Blythe Masters, the financial engineer who helped develop the credit-default swap and bring to life a market that peaked at $58 trillion, in notional terms, in 2007, quit JPMorgan and is now promoting something wilder: It's called the blockchain, and it's the digital ledger software code that powers bitcoin.

"You should be taking this technology as seriously as you should have been taking the development of the Internet in the early 1990s," said Masters.

A recent report by Bloomberg provides detailed information about how Masters was introduced to bitcoin and blockchain technology and what Digital Asset Holdings intends to offer.

In March, Masters joined Digital Asset Holdings as CEO. It is a New York tech startup launched by Sunil Hirani, which she says is designing software that will facilitate banks, investors, and other market players to use blockchain technology to change the way they trade loans, bonds, and other assets.

The report said that she plans to offer banks and other financial players both options: Digital Asset is creating an off-the-shelf private blockchain product and developing ways to connect its customers to the existing bitcoin system.

Masters, Hirani, and Donald Wilson (founder of Chicago-based DRW Trading Group) started developing blockchain-based software for three inefficient markets they considered ripe for an overhaul: syndicated loans, U.S. Treasury repos, and equity shares in private companies.

At the same time, Masters recognized that the open structure (no one controls who does the mining) of the bitcoin process would be detrimental to an industry where client confidentiality is paramount.

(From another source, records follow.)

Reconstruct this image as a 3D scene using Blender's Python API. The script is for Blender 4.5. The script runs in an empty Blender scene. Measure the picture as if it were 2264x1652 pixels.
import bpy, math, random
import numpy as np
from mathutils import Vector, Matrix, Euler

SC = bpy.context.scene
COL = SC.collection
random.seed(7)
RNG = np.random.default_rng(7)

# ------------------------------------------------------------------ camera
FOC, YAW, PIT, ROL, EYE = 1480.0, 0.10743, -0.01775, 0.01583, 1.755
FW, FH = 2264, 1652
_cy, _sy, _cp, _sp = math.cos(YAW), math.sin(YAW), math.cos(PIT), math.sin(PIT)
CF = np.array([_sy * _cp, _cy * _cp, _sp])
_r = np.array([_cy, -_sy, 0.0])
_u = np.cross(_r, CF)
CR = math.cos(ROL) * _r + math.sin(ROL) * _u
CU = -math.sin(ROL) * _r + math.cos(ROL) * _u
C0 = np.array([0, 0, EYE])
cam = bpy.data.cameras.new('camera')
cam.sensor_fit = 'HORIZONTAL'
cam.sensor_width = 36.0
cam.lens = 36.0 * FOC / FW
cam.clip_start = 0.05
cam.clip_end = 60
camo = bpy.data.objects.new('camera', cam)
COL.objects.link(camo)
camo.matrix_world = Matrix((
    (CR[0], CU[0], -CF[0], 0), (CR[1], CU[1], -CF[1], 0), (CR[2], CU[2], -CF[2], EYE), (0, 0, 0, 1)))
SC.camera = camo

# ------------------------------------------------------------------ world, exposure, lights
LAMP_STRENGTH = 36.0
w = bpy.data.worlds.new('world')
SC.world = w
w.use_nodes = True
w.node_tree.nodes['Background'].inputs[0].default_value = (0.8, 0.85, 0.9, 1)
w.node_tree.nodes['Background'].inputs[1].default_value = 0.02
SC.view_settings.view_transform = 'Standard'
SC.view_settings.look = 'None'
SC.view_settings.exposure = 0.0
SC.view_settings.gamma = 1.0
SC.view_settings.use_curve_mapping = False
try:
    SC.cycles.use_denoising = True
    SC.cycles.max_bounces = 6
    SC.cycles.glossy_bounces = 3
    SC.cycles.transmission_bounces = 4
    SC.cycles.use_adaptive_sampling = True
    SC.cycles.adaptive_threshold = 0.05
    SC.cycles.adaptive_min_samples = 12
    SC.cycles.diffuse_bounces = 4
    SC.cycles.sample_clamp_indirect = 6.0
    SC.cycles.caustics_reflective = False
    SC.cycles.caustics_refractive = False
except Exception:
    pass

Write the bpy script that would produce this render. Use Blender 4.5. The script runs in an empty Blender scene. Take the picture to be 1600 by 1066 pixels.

So in July, Hyperledger, a San Francisco software firm that is developing the technological equivalent of gated communities, was acquired by the company. Its system is designed so that users will be able to process transactions themselves instead of depending on the open bitcoin blockchain.

"With private chains, you can have a completely known universe of transaction processors," Masters says. "That appeals to financial institutions that are wary of the bitcoin blockchain."

The inception of peer-to-peer lending, mobile banking and other innovations is causing Wall Street's veterans to rethink their businesses. Masters says the blockchain may be the biggest fintech play of them all.